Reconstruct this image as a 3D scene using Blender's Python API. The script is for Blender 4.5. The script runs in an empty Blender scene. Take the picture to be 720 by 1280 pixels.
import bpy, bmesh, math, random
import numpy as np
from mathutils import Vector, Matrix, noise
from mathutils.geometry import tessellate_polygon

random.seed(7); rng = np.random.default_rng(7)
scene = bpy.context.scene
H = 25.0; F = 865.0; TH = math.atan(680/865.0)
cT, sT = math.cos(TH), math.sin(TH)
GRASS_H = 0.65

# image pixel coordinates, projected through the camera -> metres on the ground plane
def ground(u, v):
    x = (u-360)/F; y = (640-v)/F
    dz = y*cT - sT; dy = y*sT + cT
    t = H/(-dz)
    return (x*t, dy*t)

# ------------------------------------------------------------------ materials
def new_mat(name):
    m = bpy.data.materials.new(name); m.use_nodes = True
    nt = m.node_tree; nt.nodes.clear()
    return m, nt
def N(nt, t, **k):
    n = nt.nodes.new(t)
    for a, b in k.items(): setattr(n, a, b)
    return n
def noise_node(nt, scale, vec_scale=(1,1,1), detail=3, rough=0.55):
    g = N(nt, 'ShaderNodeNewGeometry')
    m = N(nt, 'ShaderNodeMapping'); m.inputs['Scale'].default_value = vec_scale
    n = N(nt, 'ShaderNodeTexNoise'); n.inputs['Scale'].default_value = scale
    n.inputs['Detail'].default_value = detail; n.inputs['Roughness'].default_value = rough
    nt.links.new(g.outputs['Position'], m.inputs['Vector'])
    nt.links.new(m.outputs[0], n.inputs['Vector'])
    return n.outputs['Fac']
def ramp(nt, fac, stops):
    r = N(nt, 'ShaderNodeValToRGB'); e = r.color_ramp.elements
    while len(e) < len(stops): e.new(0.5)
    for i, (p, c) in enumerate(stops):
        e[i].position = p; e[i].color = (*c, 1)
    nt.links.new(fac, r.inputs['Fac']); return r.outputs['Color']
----
Give the lines again, exactly as they stand, from the beginning of the data through the line with "GRASS_H = 0.65".

Reconstruct this image as a 3D scene using Blender's Python API. The script is for Blender 4.5. The script runs in an empty Blender scene. Take the picture to be 720 by 1280 pixels.
import bpy, bmesh, math, random
import numpy as np
from mathutils import Vector, Matrix, noise
from mathutils.geometry import tessellate_polygon

random.seed(7); rng = np.random.default_rng(7)
scene = bpy.context.scene
H = 25.0; F = 865.0; TH = math.atan(680/865.0)
cT, sT = math.cos(TH), math.sin(TH)
GRASS_H = 0.65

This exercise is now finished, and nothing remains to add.